Historic Wakefield waterfront mills to be brought back to life

The redevelopment of Rutland Mills has received £2.89 million from the Leeds City Region Growth Deal

14 January 2020

Work is expected to start on site this month on Phase One of the redevelopment of the historical Rutland Mills complex at Wakefield Waterfront into a diverse and multi-functional cultural landmark for the north. This will see the culmination of 15 years of regeneration of the waterfront area.

Phase One, which is expected to take three years, will see restoration and conversion of five mill buildings in the Victorian-era complex with two buildings removed to create a direct access to the River Calder and the creation of a central events square.

One of the restored buildings will house a diverse food market. Other buildings will provide space for a variety of uses; including creative industries, an educational establishment, commercial offices, music studios and a boutique hotel.

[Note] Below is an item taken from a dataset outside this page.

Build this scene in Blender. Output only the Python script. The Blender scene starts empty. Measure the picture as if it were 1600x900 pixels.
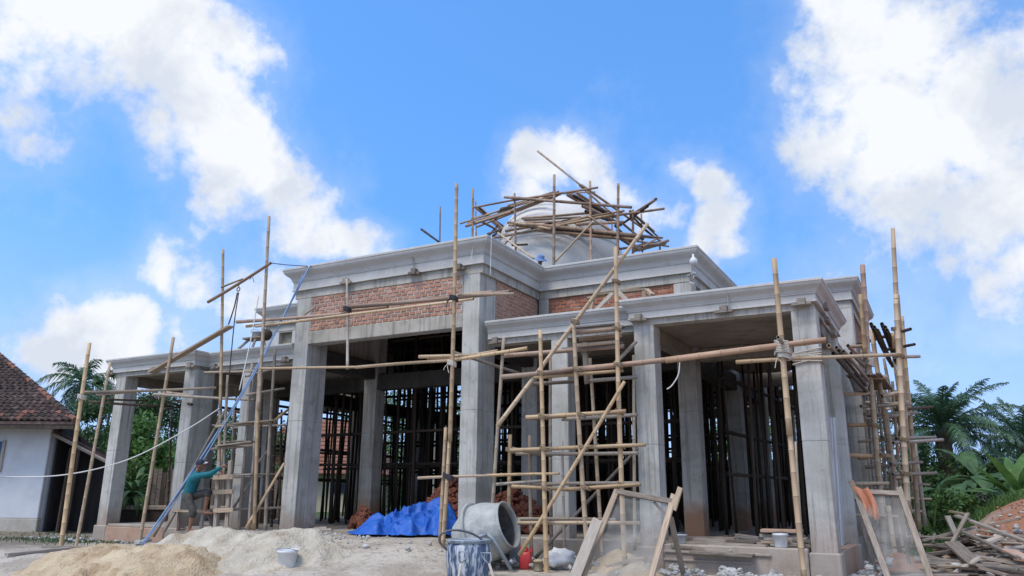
import bpy, bmesh, math, random
import numpy as np
from mathutils import Vector, Matrix, noise as mnoise
random.seed(7); np.random.seed(7)
PI = math.pi
scn = bpy.context.scene
COL = scn.collection

# ------------------------------------------------------------------ camera
F_PX, CX, CY = 1213.5, 800.0, 450.0
PITCH, ROLL, YAW = math.radians(15.018), math.radians(0.481), math.radians(28.614)
EYE = np.array([0.0, 0.0, 1.2])
_f = np.array([-math.sin(YAW), math.cos(YAW), 0]); _r = np.array([math.cos(YAW), math.sin(YAW), 0]); _u = np.array([0, 0, 1.0])
_F = math.cos(PITCH)*_f + math.sin(PITCH)*_u
_U = math.cos(PITCH)*_u - math.sin(PITCH)*_f
C_R = math.cos(ROLL)*_r + math.sin(ROLL)*_U
C_U = math.cos(ROLL)*_U - math.sin(ROLL)*_r
C_F = _F
cam_d = bpy.data.cameras.new('camera'); cam = bpy.data.objects.new('camera', cam_d); COL.objects.link(cam)
cam_d.sensor_width = 36.0; cam_d.lens = 36.0*F_PX/1600.0; cam_d.clip_start = 0.1; cam_d.clip_end = 4000
m3 = Matrix((C_R, C_U, -C_F)).transposed()
cam.matrix_world = Matrix.Translation(Vector(EYE)) @ m3.to_4x4()
scn.camera = cam
# surveying helpers: a point of the site seen along a bearing, at a known plane
def bearing(px, py): return C_R*((px-CX)/F_PX) - C_U*((py-CY)/F_PX) + C_F
def at(px, py, Y): q = bearing(px, py); return Vector(EYE + q*(Y/q[1]))
def atX(px, py, X): q = bearing(px, py); return Vector(EYE + q*(X/q[0]))
def atZ(px, py, Z): q = bearing(px, py); return Vector(EYE + q*((Z-EYE[2])/q[2]))
def atF(px, py, D): q = bearing(px, py); return Vector(EYE + q*(D/float(q @ _f)))   # D metres ahead
FW = Vector(_f); RT = Vector(_r)

# ------------------------------------------------------------------ light
SUN_EL, SUN_AZ_DIR = math.radians(58), (-FW*0.75 - RT*0.75).normalized()
sun_d = bpy.data.lights.new('sun', 'SUN'); sun = bpy.data.objects.new('sun', sun_d); COL.objects.link(sun)
sun_d.energy = 1.7; sun_d.angle = math.radians(24); sun_d.color = (1.0, 0.92, 0.80)
to_sun = (SUN_AZ_DIR*math.cos(SUN_EL) + Vector((0, 0, math.sin(SUN_EL)))).normalized()
sun.rotation_euler = to_sun.to_track_quat('Z', 'Y').to_euler()
sun.location = to_sun*60
scn.view_settings.view_transform = 'Standard'; scn.view_settings.look = 'None'; scn.view_settings.gamma = 1
scn.view_settings.exposure = 0.6
scn.cycles.max_bounces = 6; scn.cycles.diffuse_bounces = 2; scn.cycles.transparent_max_bounces = 12
scn.cycles.use_denoising = True

# ------------------------------------------------------------------ sky with clouds
world = bpy.data.worlds.new('World'); scn.world = world; world.use_nodes = True
def build_world():
    nt = world.node_tree; N = nt.nodes; K = nt.links; N.clear()
    def n(t, **kw):
        x = N.new(t)
        for k, v in kw.items(): setattr(x, k, v)
        return x
    out = n('ShaderNodeOutputWorld'); bg = n('ShaderNodeBackground'); K.new(bg.outputs[0], out.inputs[0])
    bg.inputs['Strength'].default_value = 0.115
    sky = n('ShaderNodeTexSky', sky_type='NISHITA'); sky.sun_disc = False
    sky.sun_elevation = SUN_EL; sky.sun_rotation = math.atan2(to_sun.x, to_sun.y)
    sky.air_density = 1.0; sky.dust_density = 0.2; sky.ozone_density = 3.5
    tc = n('ShaderNodeTexCoord')
    vl = n('ShaderNodeVectorMath', operation='MULTIPLY_ADD'); K.new(tc.outputs['Generated'], vl.inputs[0]); vl.inputs[1].default_value = (1, 1, .8); vl.inputs[2].default_value = (0, 0, .34)
    vn = n('ShaderNodeVectorMath', operation='NORMALIZE'); K.new(vl.outputs[0], vn.inputs[0]); K.new(vn.outputs[0], sky.inputs['Vector'])
    def math_(op, a, b=None, c=None, clamp=False):
        x = n('ShaderNodeMath', operation=op, use_clamp=clamp)
        for i, v in enumerate((a, b, c)):
            if v is None: continue
            if isinstance(v, (int, float)): x.inputs[i].default_value = v
            else: K.new(v, x.inputs[i])
        return x.outputs[0]
    def noise(vec, scale, detail, rough=0.55, dist=0.0):
        x = n('ShaderNodeTexNoise'); x.inputs['Scale'].default_value = scale; x.inputs['Detail'].default_value = detail
        x.inputs['Roughness'].default_value = rough; x.inputs['Distortion'].default_value = dist
        K.new(vec, x.inputs['Vector']); return x
    gen = tc.outputs['Generated']
    # warp the direction so that the edges billow
    wn = noise(gen, 5.0, 4)
    sub = n('ShaderNodeVectorMath', operation='SUBTRACT'); K.new(wn.outputs['Color'], sub.inputs[0]); sub.inputs[1].default_value = (.5, .5, .5)
    sc = n('ShaderNodeVectorMath', operation='SCALE'); K.new(sub.outputs[0], sc.inputs[0]); sc.inputs['Scale'].default_value = 0.16
    ad = n('ShaderNodeVectorMath', operation='ADD'); K.new(gen, ad.inputs[0]); K.new(sc.outputs[0], ad.inputs[1])
    wd = ad.outputs[0]
    blobs = [  # bearing of the cloud's middle, its radius and weight
        (30, 30, 150, .95), (140, 45, 150, 1.0), (235, 100, 140, 1.0), (310, 165, 125, 1.05), (300, 40, 110, .85), (400, 70, 70, .72), (375, 225, 120, 1.0), (440, 270, 95, .92),
        (15, 160, 80, .72), (40, 200, 70, .6), (110, 100, 110, .7), (250, 215, 95, .75), (490, 320, 80, .82), (350, 290, 80, .65),
        (500, 365, 85, 1.0), (550, 368, 65, 1.0), (450, 378, 60, .75),
        (250, 425, 60, .75), (310, 440, 75, .8), (380, 465, 80, .75), (430, 470, 80, .7), (120, 520, 80, 1.05), (190, 500, 75, 1.0), (75, 545, 60, .85), (190, 550, 80, .9), (280, 520, 85, .65),
        (850, 280, 75, 1.05), (910, 270, 60, .95), (960, 310, 60, .8), (830, 320, 70, .9), (1000, 350, 70, .7),
        (1075, 285, 55, 1.05), (1105, 335, 70, 1.05), (1085, 385, 62, .95), (1135, 385, 58, .95), (1020, 350, 55, .75), (1110, 410, 50, .9),
        (1290, 95, 70, .8), (1350, 60, 110, .9), (1330, 20, 70, .85), (1480, 60, 150, .9), (1450, 190, 190, 1.05), (1560, 170, 190, 1.0), (1300, 215, 110, .95), (1230, 205, 60, .75), (1400, 300, 130, .9),
        (1500, 320, 110, .85), (1590, 290, 120, .85), (1380, 240, 120, 1.0), (1215, 130, 35, .55), (1480, 400, 80, .6), (1590, 400, 100, .7), (1350, 440, 90, .35), (1000, 460, 120, .35)]
    rb = random.Random(3)
    dirs = [(Vector(bearing(x, y)).normalized(), r/F_PX*1.0, w) for x, y, r, w in blobs]
    for k in range(64):                     # rest of the sky: unseen clouds, multiplied to whiten the ambient light
        d = Vector((rb.uniform(-1, 1), rb.uniform(-1, 1), rb.uniform(.08, .95))).normalized()
        if d.dot(Vector(C_F)) > .72: continue
        dirs.append((d, rb.uniform(.12, .30), rb.uniform(.75, 1.0)))
    m = None
    for d, r, w in dirs:
        x = n('ShaderNodeVectorMath', operation='DISTANCE'); K.new(wd, x.inputs[0]); x.inputs[1].default_value = d
        v = math_('MULTIPLY_ADD', x.outputs['Value'], -w/r, w)
        m = v if m is None else math_('SMOOTH_MAX', m, v, 0.12)
    fb = noise(gen, 9.0, 9, 0.6, 0.2)
    fb2 = noise(gen, 26.0, 6, 0.6, 0.1)
    v = math_('ADD', m, math_('MULTIPLY_ADD', fb.outputs['Fac'], 1.5, -0.75))
    v = math_('ADD', v, math_('MULTIPLY_ADD', fb2.outputs['Fac'], 0.5, -0.25))
    fb3 = noise(gen, 75.0, 4, 0.6, 0.0)
    v = math_('ADD', v, math_('MULTIPLY_ADD', fb3.outputs['Fac'], 0.34, -0.17))
    mr = n('ShaderNodeMapRange', interpolation_type='SMOOTHSTEP'); K.new(v, mr.inputs['Value'])
    mr.inputs['From Min'].default_value = 0.06; mr.inputs['From Max'].default_value = 0.68
    # thin veil low in the sky and around clouds
    veil = n('ShaderNodeMapRange', interpolation_type='SMOOTHSTEP'); K.new(v, veil.inputs['Value'])
    veil.inputs['From Min'].default_value = -0.5; veil.inputs['From Max'].default_value = 0.5; veil.inputs['To Max'].default_value = 0.2
    sep = n('ShaderNodeSeparateXYZ'); K.new(gen, sep.inputs[0])
    hz = n('ShaderNodeMapRange', interpolation_type='SMOOTHSTEP'); K.new(sep.outputs['Z'], hz.inputs['Value'])
    hz.inputs['From Min'].default_value = 0.36; hz.inputs['From Max'].default_value = 0.0; hz.inputs['To Max'].default_value = 0.42
    thin = math_('ADD', veil.outputs[0], hz.outputs[0], clamp=True)
    alpha = math_('MAXIMUM', mr.outputs[0], thin)
    # cloud body: white tops, blue grey hollows
    cn = noise(gen, 7.0, 9, 0.6, 0.25)
    cr = n('ShaderNodeValToRGB'); K.new(cn.outputs['Fac'], cr.inputs[0])
    cr.color_ramp.elements[0].position = 0.39; cr.color_ramp.elements[0].color = (4.1, 4.45, 5.05, 1)
    cr.color_ramp.elements[1].position = 0.55; cr.color_ramp.elements[1].color = (5.45, 5.6, 5.85, 1)
    hs = n('ShaderNodeHueSaturation'); hs.inputs['Saturation'].default_value = 1.2; hs.inputs["Value"].default_value = 2.0; hs.inputs['Hue'].default_value = 0.5
    K.new(sky.outputs[0], hs.inputs['Color'])
    mix = n('ShaderNodeMix', data_type='RGBA'); K.new(alpha, mix.inputs[0]); K.new(hs.outputs[0], mix.inputs[6]); K.new(cr.outputs[0], mix.inputs[7])
    K.new(mix.outputs[2], bg.inputs['Color'])
build_world()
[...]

The regeneration of Rutland Mills has received £2.89 million from the Leeds City Region Enterprise Partnership (the LEP), delivered in partnership with the West Yorkshire Combined Authority, through the Leeds City Region Growth Deal - a £1 billion package of government investment to accelerate growth and create jobs across Leeds City Region.

Roger Marsh OBE DL, Chair of the LEP, said: “The regeneration of Rutland Mills is a fantastic example of how the Leeds City Region Growth Deal is helping to transform the Wakefield economy by attracting investment and creating new jobs.

“Once complete, this will add yet another cultural string to Wakefield’s bow offering new job opportunities, particularly in the cultural and digital sectors, as well as another destination for visitors to complement The Hepworth Wakefield.”

During the construction phase, the work is expected to create 120 jobs.

The project, which was first outlined in 2015, secured planning permission in 2018, is now ready to move ahead with Phase One and a contract between developers, City and Provincial Properties and Wakefield Council has now being signed.

Cllr Denise Jeffery, Leader of Wakefield Council and Chair of the West Yorkshire Combined Authority Investment Committee, said: “Signing this contract means the world to this district. It’s going to be a real game changer. We’ve waited a long time for this, we talked about it a number of years ago and I was involved in it through the regeneration project.

“It's absolutely wonderful and it will put Wakefield on the map. It will bring jobs, it will bring investment and more than anything, it will bring people from all over the region to Wakefield for their entertainment.”

Paul Kempe, Director of CPP, said that this major regeneration project will be a major cultural boost for the district and the region: “Our vision is that Rutland Mills will be transformational for Wakefield, in particular, but also for the wider region and what we want to deliver here is a creative hub with all sorts of employment opportunities, for local people and those from further afield, who will want to come here and have a chance to be able to enjoy what will be an incredibly vibrant place.”

He’s also said that it will become home to the next exciting location for Tileyard London to champion and support independent artists and businesses by providing them with space to work and room to grow.

“This is going to be branded Tileyard North and there's going to be an incredible linkage between what we are going to create here and what we have in London.

“It will be a gateway for people to be able to get all the benefits of coming to London meeting the labels, producers, all of that but without having to actually leave Wakefield."